I don't understand this notion people seem to have that U2 haven't been at their best for the better part of 20 years. Most people simply want them to continually rewrite the Joshua Tree. If they did this, they'd have faded out a long, long time ago. They continually change their sound, and more often than not this displeases people who liked U2's more iconic sound of the 80's. Imagine if 80's style sound tried to come back into the mainstream these days. It wouldn't work. It would die with a whimper. It's 80's because it belongs in the 80's. What U2 have done so well down the decades is stay relevant to the times by taking risks. NLOTH is a risk unlike their previous two mainstream pop/rock albums, and a lot unlike Pop, which to be honest wasn't the worst album in the world, it was just weird and really didn't work out well for them. Their weakest album by far, though it did still contain some really decent tunes.

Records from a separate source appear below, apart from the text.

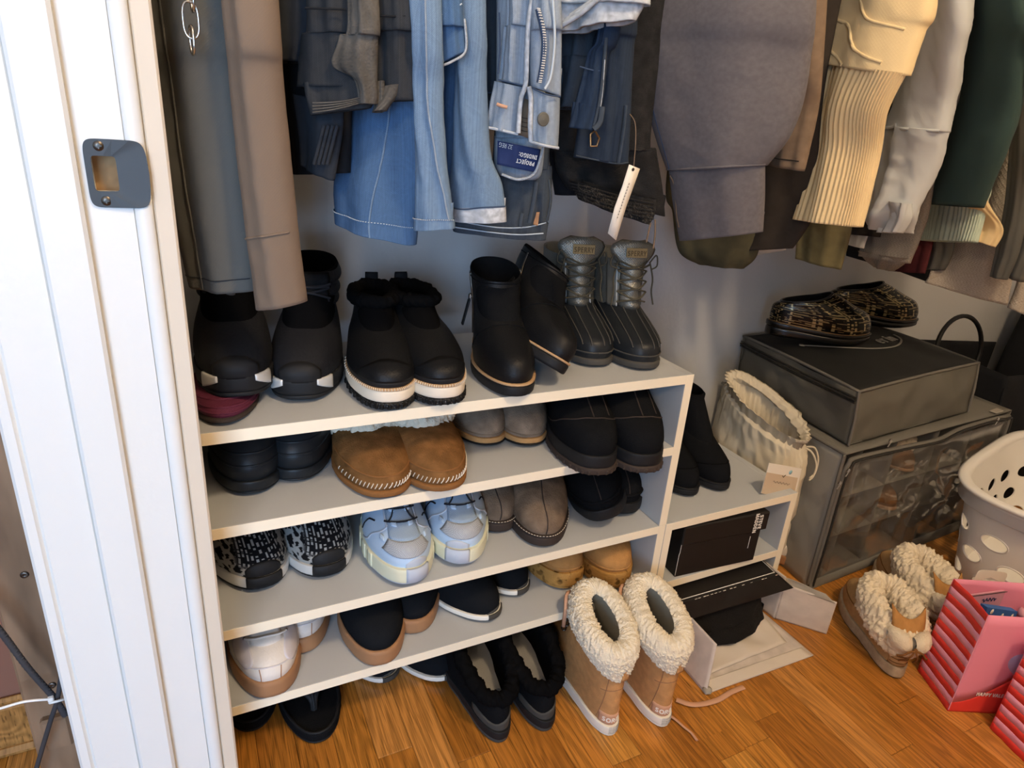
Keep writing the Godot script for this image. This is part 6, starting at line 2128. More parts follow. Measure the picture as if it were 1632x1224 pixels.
# ---------- gift bags ----------
func gift_bag(label: String, bl: Vector3, turn: float, full: bool) -> Node3D:
	# local: left face along z from 0 to D, front face along x from 0 to W, at z = D
	var o := thing("gift_bag", label, "gift bag", "red and pink striped gift bags", bl, turn)
	var W := 0.19; var D := 0.098; var H := 0.223
	var gus := func(y: float, z: float) -> float: return 0.005 * (1.0 - abs(z / D - 0.5) * 2.0) * smoothstep(0.05, 0.22, y)
	# striped sides: every band of colour is a strip of paper print
	for sd in 2:
		var x0 := 0.0 if sd == 0 else W
		var sgn := 1.0 if sd == 0 else -1.0
		for k in 15:
			var ya := H * k / 15.0; var yb := H * (k + 1) / 15.0
			var rows := []
			for i in 3:
				var row := PackedVector3Array()
				for j in 17:
					var z := D * j / 16.0
					# the stripes rise towards the back
					var rise := 0.0
					var y := clampf(lerpf(ya, yb, i / 2.0) + rise, 0, H)
					row.append(Vector3(x0 + sgn * gus.call(y, z) + 0.0012 * nz.get_noise_2d(y * 30, z * 30), y, z if sd == 0 else D - z))
				rows.append(row)
			var st := S()
			sheet(st, rows, 0.0006)
			part("stripe", st, M.gift_red if k % 2 == 0 else M.gift_pink, o)
	# front and back in two colours, split along a rising curve
	for sd in 2:
		var z := D if sd == 0 else 0.0
		var low := []; var high := []
		for i in 9:
			var t := i / 8.0
			var rl := PackedVector3Array(); var rh := PackedVector3Array()
			for j in 25:
				var s := j / 24.0
				var split := 0.022 + 0.10 * smoothstep(0.0, 0.85, s)
				var x := s * W if sd == 0 else W - s * W
				var bow := 0.004 * sin(PI * s) * sin(PI * t) * (1.0 if sd == 0 else -1.0)
				rl.append(Vector3(x, split * t, z + bow * 0.3)); rh.append(Vector3(x, lerpf(split, H, t), z + bow))
			low.append(rl); high.append(rh)
		var st := S(); sheet(st, low, 0.0006); part("front_print" if sd == 0 else "back_print", st, M.gift_red, o)
		st = S(); sheet(st, high, 0.0006); part("front_panel" if sd == 0 else "back_panel", st, M.gift_rose, o)
	var st := S()
	bx(st, Vector3(W / 2, 0.002, D / 2), Vector3(W - 0.002, 0.002, D - 0.002), 0.0005)
	part("base", st, M.gift_red, o)
	# white-edged corner fold
	st = S()
	tube(st, [Vector3(0, 0.004, D), Vector3(0, H, D)], 0.0009, 5)
	part("corner_fold", st, M.gift_pink, o)
	lettering("HAPPY VALENTINE'S DAY", 0.0080, o, M.print_white, Transform3D(Basis(Vector3(0, 0, 1), -0.03), Vector3(0.090, 0.045, D + 0.0018)), true, 0.0005, 0.8)
	# puffy heart on the front
	st = S()
	var rows := []
	for i in 9:
		var row := PackedVector3Array()
		for j in 40:
			var a := TAU * j / 40.0
			var hx := 16.0 * pow(sin(a), 3.0); var hy := 13.0 * cos(a) - 5.0 * cos(2 * a) - 2.0 * cos(3 * a) - cos(4 * a)
			var k := cos(i / 8.0 * PI / 2)
			row.append(Vector3(0.106 + hx * 0.0025 * k, 0.118 + hy * 0.0025 * k, D + 0.001 + 0.010 * sin(i / 8.0 * PI / 2)))
		rows.append(row)
	grid(st, rows, true, 1, 1, true)
	part("heart", st, M.lilac, o)
	# paper handles
	if full:
		for z: float in [0.004, D - 0.004]: pass
	return o

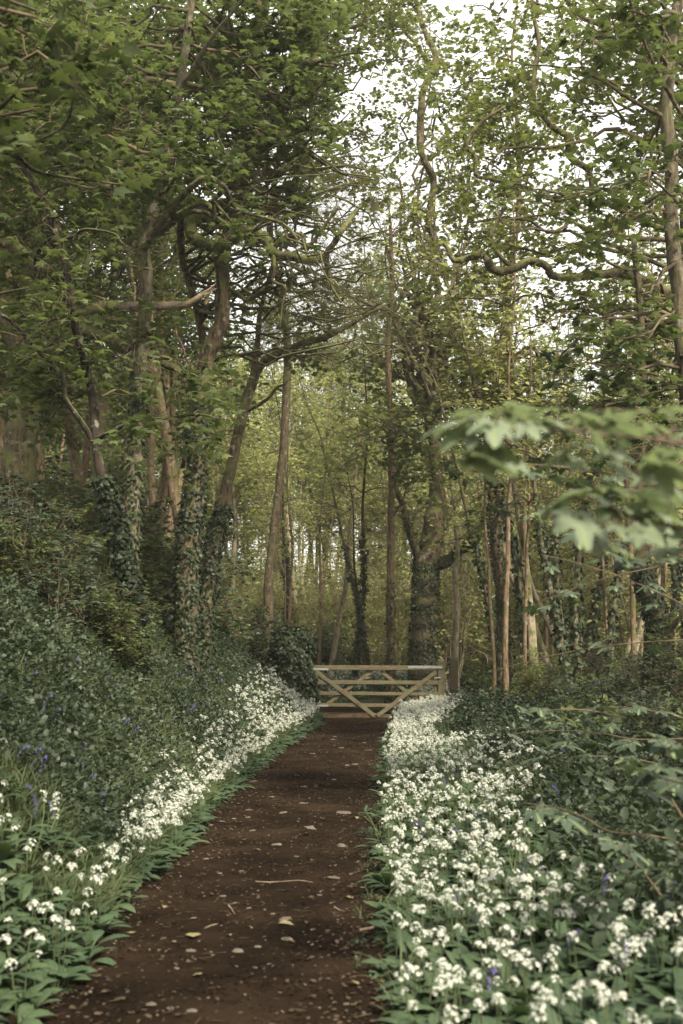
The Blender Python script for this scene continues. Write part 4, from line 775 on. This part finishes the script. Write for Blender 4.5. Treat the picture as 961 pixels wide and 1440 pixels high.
# bank leaves
CL = [clump(k, 70, .16, .14, .034, 'dia', ('bramble', 'nettle', 'bramble')[k % 3]) for k in range(4)]; CB = [clump(20 + k, 60, .35, .35, .075, 'oval', ('syc', 'bramble', 'syc_mid')[k % 3]) for k in range(3)]
def bank_pts(n, y0, y1, a, b, pw=1.0):
    y = y0 + (y1 - y0) * rs.uniform(0, 1, n) ** pw; return xl(y) - a - rs.uniform(0, 1, n) * (b - a), y
xb, yb = bank_pts(15000, 4.5, 29, .25, 5.5, 1.2)
ok = (yb > 7.8) | (xl(yb) - xb > .85); xb, yb = xb[ok], yb[ok]
mound = np.clip(wav(xb, yb, 2.6, 7), 0, 1) * .3 * sst((xl(yb) - xb - .8) / 1.0)
gn_scatter('bank_undergrowth', CL, np.stack([xb, yb, H(xb, yb) + mound * rs.uniform(0, 1, len(xb)) - .02], -1), rand_rot(len(xb), .35), rs.uniform(.6, 1.5, len(xb)), 'dense small-leaved nettles and bramble smothering the left bank', 'undergrowth')
xq = np.concatenate([rs.uniform(-26, -2.5, 7000), rs.uniform(2.5, 22, 5000), rs.uniform(-9, 10, 2500)]); yq = np.concatenate([rs.uniform(12, 60, 7000), rs.uniform(12, 60, 5000), rs.uniform(31, 60, 2500)])
ok = ((xq < xl(yq) - 2.8) | (xq > xr(yq) + 2.6)) & ~((np.abs(xq - 1) < 2.8) & (yq > 31) & (yq < 43)); xq, yq = xq[ok], yq[ok]
gn_scatter('woodland_undergrowth', CB, ground_pts(xq, yq, -.03), rand_rot(len(xq), .25), rs.uniform(.6, 1.7, len(xq)), 'leafy undergrowth covering the floor beneath the trees', 'undergrowth')
xq = rs.uniform(1.2, 5.0, 6500); yq = rs.uniform(4.2, 28, 6500); xq = xr(yq) + xq; tb = .25 * np.clip(wav(xq, yq, 1.9, 5), 0, 1)
gn_scatter('verge_undergrowth', CL + CB[1:2], ground_pts(xq, yq, tb - .02), rand_rot(len(xq), .35), rs.uniform(.5, 1.1, len(xq)), 'brambly small-leaved undergrowth right of the white flower drift', 'undergrowth')
# grass
def tuft(seed): r = np.random.default_rng(seed); return strips('tuft', [blade(r, r.uniform(.16, .34), .007, r.uniform(.05, .5), r.uniform(.6, 1.6), None, np.array([1, 1, .95, .85, .7, .4, .03]), .2, (r.normal(0, .03), r.normal(0, .03), 0)) for _ in range(16)], 'grass')
TF = [tuft(k) for k in range(4)]
ye = rs.uniform(4.2, 26, 900); xe = np.where(rs.uniform(0, 1, 900) < .5, xl(ye) + .16 - rs.uniform(0, .3, 900), xr(ye) - .14 + rs.uniform(0, .3, 900)); ok = wav(xe, ye, 3.3, 3) > -.2; xe, ye = xe[ok], ye[ok]
y = rs.uniform(6.3, 22, 3600); x = xl(y) - .02 - rs.uniform(0, 1, 3600) ** 1.2 * 1.5
yy2 = rs.uniform(5, 27, 700); xx2 = xr(yy2) + rs.uniform(0, 2.6, 700); x = np.append(x, xx2); y = np.append(y, yy2)
gn_scatter('path_edge_sprigs', TF[:2] + CL[:2] + GN_[:1], ground_pts(xe, ye, -.015), rand_rot(len(xe), .2), rs.uniform(.22, .55, len(xe)), 'small ragged sprigs and seedlings creeping over the path edges', 'seedlings')
gn_scatter('grass', TF, ground_pts(x, y, -.01), rand_rot(len(x), .2), rs.uniform(.6, 1.2, len(x)), 'long arching grass between the bluebells at the foot of the left bank', 'grass')
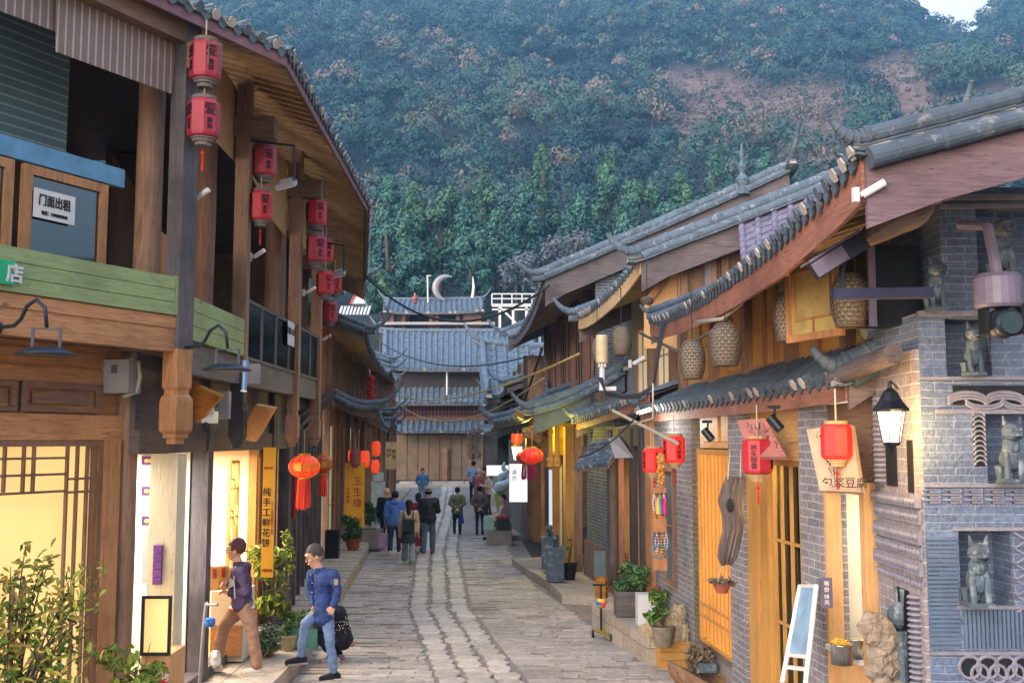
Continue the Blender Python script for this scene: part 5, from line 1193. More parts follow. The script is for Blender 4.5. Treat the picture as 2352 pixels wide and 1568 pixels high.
# ================================================================== WALL LAMPS, FIXTURES
def gooseneck(F, px, py, sgn, label):
    """wall fixing at px,py on the beam; arm runs sideways then hooks down to a shade"""
    u, z = F.hit(px, py, .02); p = F.pt(u, .02, z); t = thing('gooseneck_lamp', p, label, 'lamp', 'gooseneck barn lamps on the left house')
    x = V(1, 0, 0); y = V(0, -.35, 0); q = [p, p + (x * .2 + y * .4), p + (x * .27 + y * .5) + V(0, 0, .05), p + (x * .33 + y * .6) + V(0, 0, .15), p + (x * .42 + y * .7) + V(0, 0, .2), p + (x * .5 + y * .75) + V(0, 0, .13), p + (x * .52 + y * .75) + V(0, 0, -.03)]
    b = MB(); b.tube(q, .016, 8); b.lathe(p, [(.05, -.02), (.05, .02)], 10, M=Matrix.Rotation(R(90), 3, 'Y')); b.build('arm', M['iron'], t, smooth=True)
    e_ = q[-1]; b = MB(); 
    for s1 in (-1, 1): b.bar(e_ + V(s1 * .11, 0, -.01), e_ + V(s1 * .11, 0, -.17), .025, .008)
    b.bar(e_ + V(-.12, 0, -.01), e_ + V(.12, 0, -.01), .02, .01); b.build('yoke', M['iron'], t)
    b = MB(); b.lathe(e_ + V(0, 0, -.2), [(.235, -.02), (.24, -.012), (.17, .02), (.13, .04), (.05, .045)], 20); b.build('lamp_shade', M['iron'], t, smooth=True)
gooseneck(B1, -5, 752, 1, 'dark gooseneck lamp on the orange beam above the big lattice window'); gooseneck(Frame((-3.3, 10.38), (-3.1, 9.98), 1), 420, 798, 1, 'dark gooseneck lamp on the hanging corner post')
def spot_tube(px, py, d, label, m_=None, k=1):
    p = at(px, py, d); t = thing('spot_fixture', p, label, 'spotlight', 'small white tube spotlights'); b = MB(); b.box(p + V(-.03, 0, 0) * k, V(.04, .05, .1) * k); b.bar(p, p + V(.05, 0, .02) * k, .03 * k); b.build('bracket', m_ or M['white'], t)
    b = MB(); b.tube([p + V(.02, 0, -.0) * k, p + V(.16, -.04, .08) * k], .028 * k, 10); b.build('lamp_head', m_ or M['white'], t)
for a_ in ((446, 455, 10.6, 'white tube spotlight on the post beneath the two nearest lanterns'), (580, 590, 13.0, 'white tube spotlight on the second balcony post'), (702, 672, 16.2, 'white tube spotlight on the third balcony post'), (735, 735, 19, 'white tube spotlight beside the lowest balcony lantern'), (740, 780, 19.5, 'white tube spotlight under the far end of the balcony')): spot_tube(*a_)
spot_tube(1452, 835, 13.5, 'white tube spotlight beneath the antenna side basket lamp')
spot_tube(1975, 448, 5.65, 'white tube spotlight at the corner of the upper right eave', None, .8); spot_tube(1710, 628, 9.5, 'white tube spotlight on the middle of the long red eave board', None, .9)
def floodlight(px, py, d, label, p_arm):
    p = at(px, py, d); t = thing('floodlight', p, label, 'floodlight', 'floodlights on black arms'); b = MB(); a = at(*p_arm[0], d + .1); c = at(*p_arm[1], d); b.tube([a, c, at(p_arm[1][0], py, d)], .018, 6); b.build('arm', M['black'], t)
    Mx = Matrix.Rotation(R(25), 3, 'X') @ Matrix.Rotation(R(-12), 3, 'Y'); b = MB(); b.box(p + V(-.1, 0, 0), (.24, .2, .06), Mx); b.box(p + V(-.1, 0, .05), (.14, .12, .05), Mx); b.build('lamp_head', M['grey_m'], t); b = MB(); b.box(p + V(-.1, -.012, -.034), (.19, .16, .006), Mx); b.build('lens', M['white'], t)
floodlight(676, 425, 12.6, 'grey floodlight hanging from the black arm beside the second lantern pair', ((576, 323), (676, 335))); floodlight(790, 630, 17.5, 'grey floodlight on the farther black arm near the eave end', ((750, 558), (790, 563)))
# pipe and meter boxes, camera
def boxthing(name, label, cat, c, size, mat, M_=None, extra=None, group=None, pname='box'):
    t = thing(name, V(*c) - V(0, 0, size[2] / 2), label, cat, group); b = MB(); b.box(c, size, M_); b.build(pname, mat, t)
    if extra: extra(t)
    return t
u, z = W1.hit(278, 865, .12); p = W1.pt(u, .1, z); RZ = Matrix.Rotation(R(-14), 3, 'Z')
def mb1(t):
    b = MB(); b.box(p + V(.02, -.125, 0), (.27, .01, .3), RZ); b.build('door', M['grey_m'], t); b = MB(); b.box(p + V(-.01, -.132, .07), (.06, .006, .08), RZ); b.build('window', M['dim'], t)
    b = MB(); b.tube([p + V(.1, 0, .18), p + V(.18, 0, .14), p + V(.2, 0, 0), p + V(.17, 0, -.15), p + V(.05, -.02, -.2)], .022, 8); b.build('conduit', M['cable_w'], t)
boxthing('meter_box', 'grey steel meter box with a conduit above the corner post', 'box', p, (.34, .22, .33), M['grey_m'], RZ, mb1)
p5 = at(502, 930, 12.2)
def mb2(t): b = MB(); b.box(p5 + V(-.02, -.065, .02), (.08, .005, .1)); b.build('window', M['brown_h'], t)
boxthing('meter_box', 'pale flat electricity box behind the white security camera', 'box', p5, (.26, .12, .32), M['grey_m'], None, mb2)
p = at(482, 962, 11.6); t = thing('security_camera', p, 'white security camera under the timber name board', 'camera'); b = MB(); b.box(p + V(0, 0, .02), (.14, .16, .13)); b.tube([p + V(0, .05, .08), p + V(0, .05, .2)], .03, 8); b.build('housing', M['white'], t); b = MB(); b.tube([p + V(-.02, -.08, -.06), p + V(-.02, -.1, -.07)], .03, 10); b.build('lens', M['black'], t)
p = at(582, 858, 11.6); t = thing('junction_box', p, 'weathered flat box beside the blue torch shaped light', 'box'); b = MB(); b.box(p, (.15, .06, .22)); b.build('box', M['plaster'], t)
p = at(563, 862, 11.2); t = thing('spot_fixture', p, 'blue torch shaped spotlight pointing down by the second hanging post', 'spotlight'); b = MB(); b.tube([p + V(0, 0, .16), p + V(0, 0, .06), p + V(-.01, 0, -.16)], [.04, .035, .028], 10); b.build('body', M['blue_w'], t); b = MB(); b.tube([p + V(-.01, 0, -.16), p + V(-.012, 0, -.175)], .034, 10); b.build('lens', M['glow_s'], t)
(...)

The new album takes a good few listens to really start to get the feel of it. The first four tracks for me are arguably as good as any of a first quartet of openers of any album made by them. "Magnificent" is just a straight throwback to 80's U2, and had that track came out then, it would be regarded today as one of their greats. "Unknown Caller" and "Fez - Being Born" are very Pink Floyd/Led Zepplin-esque, something which I thought I'd never say about any U2 song, and it's certainly not a bad thing either.
If there is a low point in the album which can be considered as nothing special or mediocre, it's the tracks "White As Snow" and "I'll Go Crazy". Not because they are bad tracks, it's just that they in themselves sound like they were tracks that didn't quiet make the cut for either Atomic Bomb, or ATYCLB. Everything else on the album is a step in the right direction, and in the years to come, I've no doubt that people will regard it as being a classic album by them and not "mediocre", because it's anything but that.
7_Kewell wrote:disagree with you there Bob..Zooropa and Pop were very good albums. They also recorded the passengers album which included Miss Sarajevo...which is one of their best songs.